Merrily We Roll Along was Sondheim's biggest failure. Now it's a feature film triumph

CBC
Friday, December 05, 2025 01:45:15 PM UTC

If you were looking for the Broadway musical least likely to find wide theatrical success among general audiences … well, that would probably be Cats.

But if you were looking for the second least-likely Broadway musical to find wide theatrical success among general audiences … OK, that would be Dear Evan Hansen.

But let’s say you were to go a bit further down the list. Eventually, you’d bump into Merrily We Roll Along: the once-panned, then triumphantly revived Tony-winner — now recorded and released as a professionally shot stage production. 

Somehow making its way into theatres this week, the almost standoffishly sentimental Stephen Sondheim musical is not so narratively or sonically soothing as Wicked or Cynthia Erivo's Defying Gravity riff. Instead, what you get is musical theatre at its musical theatry-est, featuring tracks so full of jazzy sharps and flats that one character even ironically mocks them in song.

"There's not a tune you can hum," croons the dollars-and-cents obsessed producer Joe Josephson, played by Reg Rogers. "There's not a tune you go: 'Bum-bum-bum-di-dum.'"

And that's not even mentioning a story so convoluted and depressing, its original 1981 run inspired mass walkouts and a closure barely two weeks after its debut.

Based on the George S. Kaufman and Moss Hart play of the same name, it's a story of a three-way friendship, told in reverse chronological order and peppered with stilted-but-elevated turns of phrase like “Don’t let’s go to extremes,” “Fermez all those bouches” and “The worst vice in this world is advice.”

This is a musical so scattered and uninterested in commercial viability that it makes scathing criticism of fun, accessible art one of its central themes.
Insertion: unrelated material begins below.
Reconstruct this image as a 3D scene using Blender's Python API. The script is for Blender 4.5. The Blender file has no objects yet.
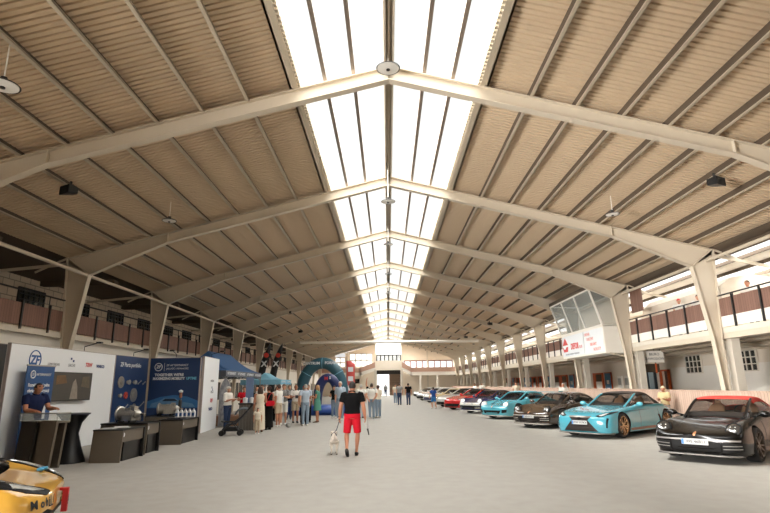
import bpy, bmesh, math, random
import numpy as np
from mathutils import Vector, Matrix
from mathutils.bvhtree import BVHTree
random.seed(7)
sc = bpy.context.scene
col = sc.collection
PI = math.pi

# ------------------------------------------------------------------ camera
cd = bpy.data.cameras.new('camera')
cd.sensor_fit = 'HORIZONTAL'; cd.sensor_width = 36.0; cd.lens = 530.0/770*36
cd.clip_start = 0.05; cd.clip_end = 600
cam = bpy.data.objects.new('camera', cd); col.objects.link(cam)
_pitch, _roll, _yaw = 0.238095, 0.013629, -0.002221
_f = Vector((math.sin(_yaw)*math.cos(_pitch), math.cos(_yaw)*math.cos(_pitch), math.sin(_pitch)))
_r = Vector((math.cos(_yaw), -math.sin(_yaw), 0)); _u = _r.cross(_f)
_r2 = _r*math.cos(_roll) - _u*math.sin(_roll); _u2 = _r*math.sin(_roll) + _u*math.cos(_roll)
cam.matrix_world = Matrix(((_r2.x, _u2.x, -_f.x, -0.124), (_r2.y, _u2.y, -_f.y, 0), (_r2.z, _u2.z, -_f.z, 1.68), (0, 0, 0, 1)))
sc.camera = cam

# ------------------------------------------------------------------ daylight and exposure
sc.view_settings.view_transform = 'Standard'
sc.view_settings.look = 'None'
sc.view_settings.exposure = 0.1
sc.view_settings.gamma = 1.0
sc.view_settings.use_curve_mapping = False
w = bpy.data.worlds.new('sky'); sc.world = w; w.use_nodes = True
bg = w.node_tree.nodes['Background']
bg.inputs[0].default_value = (1.0, 1.0, 0.99, 1); bg.inputs[1].default_value = 0.73
def area(name, loc, rot, sx, sy, power, color=(1, .985, .96), spread=PI):
    d = bpy.data.lights.new(name, 'AREA'); d.shape = 'RECTANGLE'; d.size = sx; d.size_y = sy
    d.energy = power; d.color = color; d.spread = spread
    o = bpy.data.objects.new(name, d); o.location = loc; o.rotation_euler = rot; col.objects.link(o); return o
# soft overcast daylight from above, a little from the left; it enters through the ridge glazing and the lean-to strips
sd = bpy.data.lights.new('daylight', 'SUN'); sd.energy = 18; sd.angle = math.radians(150); sd.color = (1, .985, .96)
so = bpy.data.objects.new('daylight', sd); so.rotation_euler = (0, math.radians(-6), 0); so.location = (0, 40, 30); col.objects.link(so)
# hazy sun from the left, softened by the glazing; it reaches the right half of the floor, the cars and the right wall
s2 = bpy.data.lights.new('hazy_sun', 'SUN'); s2.energy = 24; s2.angle = math.radians(44); s2.color = (1, .97, .93)
so2 = bpy.data.objects.new('hazy_sun', s2); so2.rotation_euler = (0, math.radians(-56), 0); so2.location = (-10, 40, 30); col.objects.link(so2)
# fill light added on the left behind the camera, to brighten the right side
area('side_door_daylight', (-12.2, .3, 2.4), (0, -PI/2-.07, .70), 3.6, 7, 850, spread=math.radians(56))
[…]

A show that spoils its own ending right in the opening number, and then demands its audience tag along for the following two hours to see why it all matters.
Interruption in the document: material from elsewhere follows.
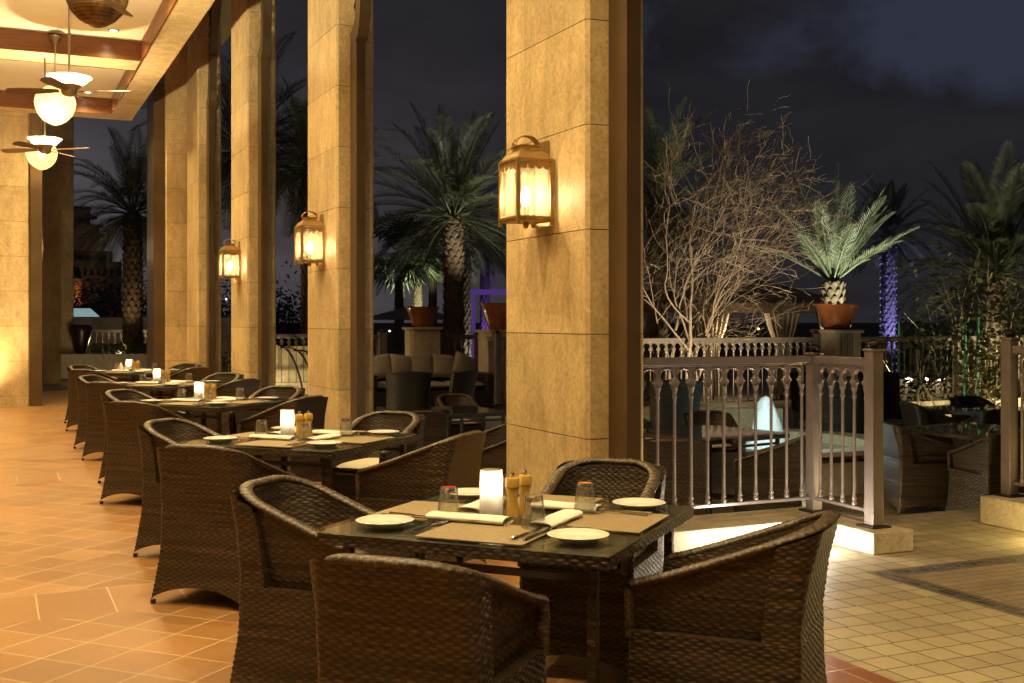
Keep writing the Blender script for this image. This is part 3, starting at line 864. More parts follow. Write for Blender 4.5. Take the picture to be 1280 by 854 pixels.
FOOT = MB().lathe([(.012, 0), (.014, .004), (.014, .022)], 8).mesh('foot', DARKM)
def build_chair(M_, label, group, wick=None, seat=SEAT):
    q = thing('wicker_chair', label, 'chair', (0, 0, 0), 0, group)
    link('base', M_['base'], q); link('backrest', M_['back'], q); link('tub_shell', M_['tub'], q); link('rim', M_['rim'], q)
    link('seat_cushion', seat, q)
    for sx in (-1, 1):
        link('foot', FOOT, q, (sx * .266, -.299, 0)); link('foot', FOOT, q, (sx * .266, .279, 0))
    return q
chair0 = build_chair(CH, 'x', 'wicker chairs at the dining tables')
first = [True]
def place_chair(x, y, rz, label, group='wicker chairs at the dining tables', z=0.):
    if first[0]:
        first[0] = False; chair0.location = (x, y, z); chair0.rotation_euler = (0, 0, rz); chair0['label'] = label; chair0['group'] = group
        return chair0
    return dup(chair0, (x, y, z), rz, label, group)

# ------------------------------------------------------------------ dining tables and what lies on them
TS = 1.05
def make_table():
    q = thing('dining_table', 'x', 'table', (0, 0, 0), 0, 'wicker dining tables in the row')
    h = TS / 2 - .012; z0, z1 = .704, .741
    pr = []
    for k, (o, du) in enumerate((((-h, -h, z0), (1, 0, 0)), ((h, -h, z0), (0, 1, 0)), ((h, h, z0), (-1, 0, 0)), ((-h, h, z0), (0, -1, 0)))):
        pr.append(plane_weave(o, du, (0, 0, 1), 2 * h, z1 - z0, v0=.32 * k))
    me = np_mesh('apron', pr, [WICKER]); link('apron', me, q)
    pr = [plane_weave((-h, -h, z1), (1, 0, 0), (0, 1, 0), 2 * h, 2 * h, amp=.0022, su=.009, sv=.0053)]
    link('woven_top', np_mesh('woven_top', pr, [WICKTOP]), q)
    mb = MB(); mb.box(-h + .01, h - .01, -h + .01, h - .01, z0 + .004, z0 + .02); mb.obj('underside', DARKM, q)
    mb = MB(); mb.box(-TS / 2, TS / 2, -TS / 2, TS / 2, .7445, .7525); mb.obj('glass_top', GLASST, q)
    for sx in (-1, 1):
        for sy in (-1, 1):
            x, y = sx * (h - .075), sy * (h - .075)
            pts = []
            w_ = .0145
            prl = []
            for (ox, oy, ddx, ddy) in ((-w_, -w_, 1, 0), (w_, -w_, 0, 1), (w_, w_, -1, 0), (-w_, w_, 0, -1)):
                prl.append(plane_weave((x + ox, y + oy, .0), (ddx, ddy, 0), (0, 0, 1), 2 * w_, z0 + .004, row=.016, cell=.08, amp=.0016, su=.01, sv=.004))
            link('leg', np_mesh('leg', prl, [WICKER]), q)
    hh = h - .075
    for sgn in (-1, 1):
        mb = MB(); mb.bar((-hh + .016, sgn * hh, .655), (hh - .016, sgn * hh, .655), .022); mb.obj('stretcher', DARKM, q)
    return q
WICKTOP = wicker_mat('tabletop_wicker', (.085, .075, .058), (.20, .18, .14), deep=.55)
tab0 = make_table()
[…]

In short, it’s fantastic. 

To be clear, Merrily We Roll Along is not the production to win over your showtune-hating friend. Opening on a disastrously climactic party in 1976, we’re introduced to Merrily’s main characters right as they decide to part ways for good.
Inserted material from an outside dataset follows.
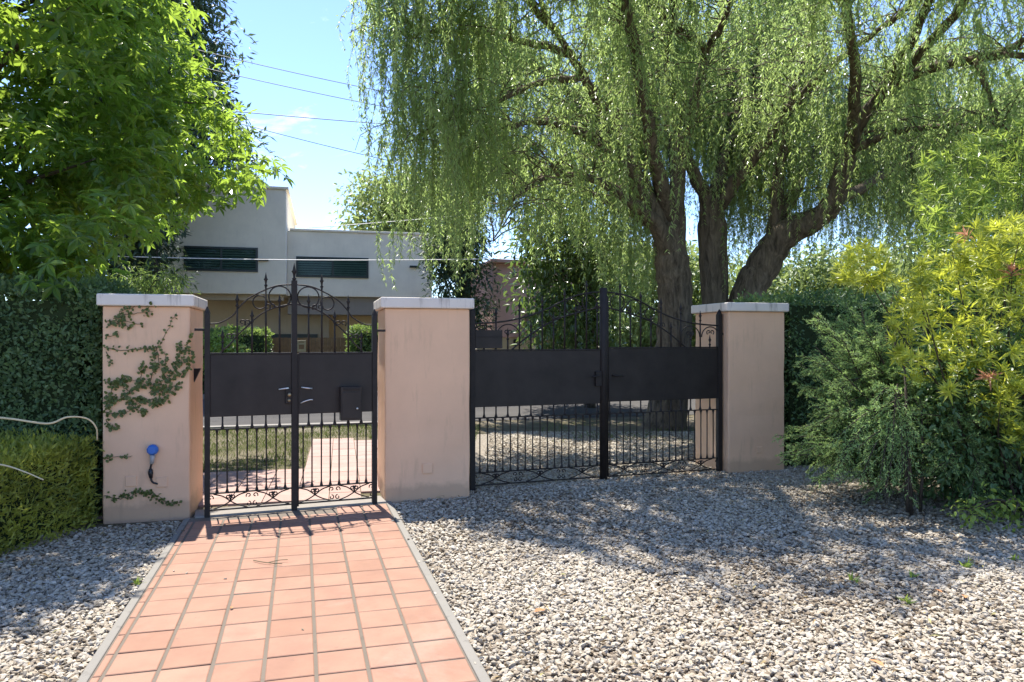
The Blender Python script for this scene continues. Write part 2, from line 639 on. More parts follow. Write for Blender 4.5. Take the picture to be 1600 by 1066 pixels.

First, there’s Franklin Shepard (Jonathan Groff), a composer simultaneously at the apex of his career and rock bottom of his personal life. Having just effectively sold his soul to get a banal, though lucrative Hollywood film released, we look on as his drama critic best friend Mary (Lindsay Mendez) drinks herself into a stupor, before storming out of Shepard’s self-indulgent, self-pitying whirlpool of a life.

We then slowly journey a few years at a time back to the night they met in 1957. Witnessing adultery, betrayal, divorce courts and a whole lot of musical theatre, we learn just what drove apart Mary, Franklin and their lyricist/playwright friend Charley (Daniel Radcliffe).  And — in a gloomy nod to the embittering difficulties of life — the closer to the beginning we find ourselves, the more optimistic our characters become.

As these starry-eyed kids take different paths to different ends — selling out for success, toiling toward genius in relative poverty, or simply giving up — the play takes on an increasingly tragic framing as the songs get more upbeat. 

Trapped by their own ambition and blind to the gradual accumulation of emotional wounds they inflict on one another, Merrily We Roll Along hammers its point home with an unrelenting, heartbreaking finality: be careful what you wish for, but be more careful of what you give up to get it.